After the transaction is processed on L1 it needs to be picked up by an offchain service and relayed to L2. To show that the deposit actually happened we need to wait until the message is relayed. The waitForMessageStatus function does this for us. Here are the statuses we can specify.

The third parameter (which is optional) is a hashed array of options:

• pollIntervalMs: The poll interval
• timeoutMs: Maximum time to wait

  await reportBalances()
  console.log(`depositSYS took ${(new Date()-start)/1000} seconds\n\n`)
}     // depositETH()

Once the message is relayed the balance change on Optimism is practically instantaneous. We can just report the balances and see that the L2 balance rose by 1 gwei.

withdrawSYS

This function shows how to withdraw SYS from Rollux to Syscoin.

const withdrawSYS = async () => {

  console.log("Withdraw SYS")
  const start = new Date()
  await reportBalances()

  const response = await crossChainMessenger.withdrawETH(centisys)

For deposits it was enough to transfer 1 gwei to show that the L2 balance increases. However, in the case of withdrawals the withdrawing account needs to pay on L1 for finalizing the message, which costs more than that.

By sending 0.01 SYS it is guaranteed that the withdrawal will actually increase the L1 ETH balance instead of decreasing it.

  console.log(`Transaction hash (on L2): ${response.hash}`)
  console.log(`\tFor more information: https://rollux.tanenbaum.io/tx/${response.hash}`)
  await response.wait()

This is the initial withdrawal transaction on Optimism.

  console.log("Waiting for status to be READY_TO_PROVE")
  console.log(`Time so far ${(new Date()-start)/1000} seconds`)
  await crossChainMessenger.waitForMessageStatus(response.hash,
    optimismSDK.MessageStatus.READY_TO_PROVE)

The Merkle proof has to be submitted after the state root is written on L1. On Syscoin Tanenbaum we usually submit a new state root every four minutes. When the state root is updated, you see a new transaction on the L2OutputOracle contract.

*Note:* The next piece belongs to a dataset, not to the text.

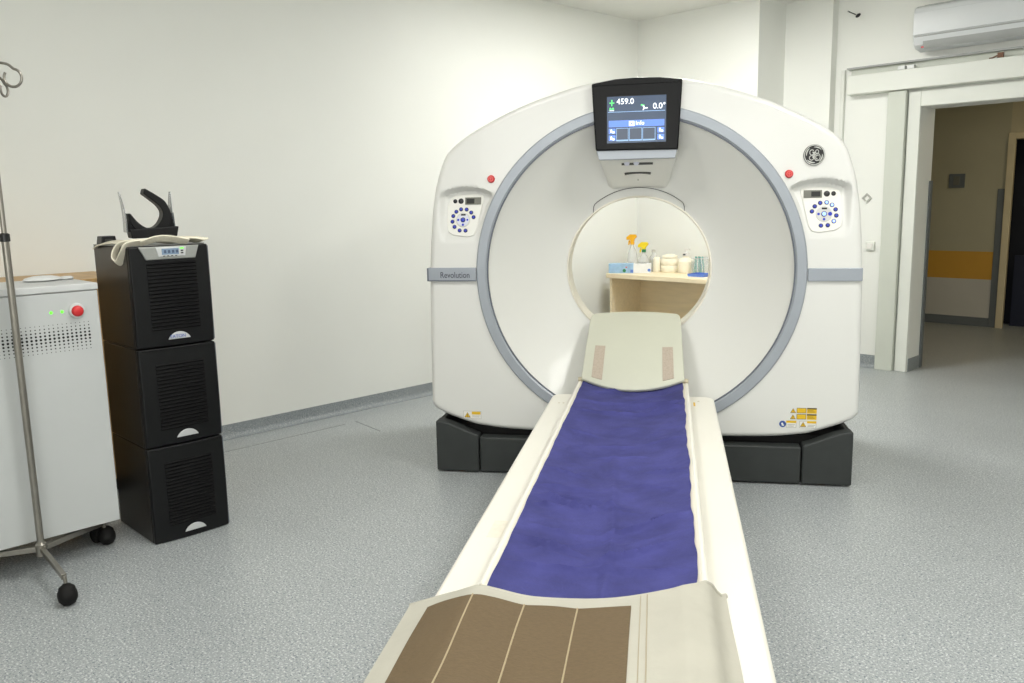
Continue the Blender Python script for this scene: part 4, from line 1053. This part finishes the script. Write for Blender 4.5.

  console.log(`Time so far ${(new Date()-start)/1000} seconds`)
  await crossChainMessenger.proveMessage(response.hash)

Submit the Merkle proof, starting the challenge period.

  console.log("In the challenge period, waiting for status READY_FOR_RELAY")
  console.log(`Time so far ${(new Date()-start)/1000} seconds`)
  await crossChainMessenger.waitForMessageStatus(response.hash,
                                                optimismSDK.MessageStatus.READY_FOR_RELAY)

Wait the challenge period. On Syscoin Tanenbaum the challenge period is very short (a few seconds) to speed up debugging. On the production network it is seven days for security.

  console.log("Ready for relay, finalizing message now")
  console.log(`Time so far ${(new Date()-start)/1000} seconds`)
  await crossChainMessenger.finalizeMessage(response.hash)

Finalize the withdrawal and actually get back the 0.01 ETH.

  console.log("Waiting for status to change to RELAYED")
  console.log(`Time so far ${(new Date()-start)/1000} seconds`)
  await crossChainMessenger.waitForMessageStatus(response,
    optimismSDK.MessageStatus.RELAYED)
  await reportBalances()
  console.log(`withdrawSYS took ${(new Date()-start)/1000} seconds\n\n\n`)
}     // withdrawETH()

main

A main to run the setup followed by both operations.

const main = async () => {
    await setup()
    await depositSYS()
    await withdrawSYS()
}  // main



main().then(() => process.exit(0))
  .catch((error) => {
    console.error(error)
    process.exit(1)
  })

Conclusion

You should now be able to write applications that use our SDK and bridge to transfer SYS between layer 1 and layer 2.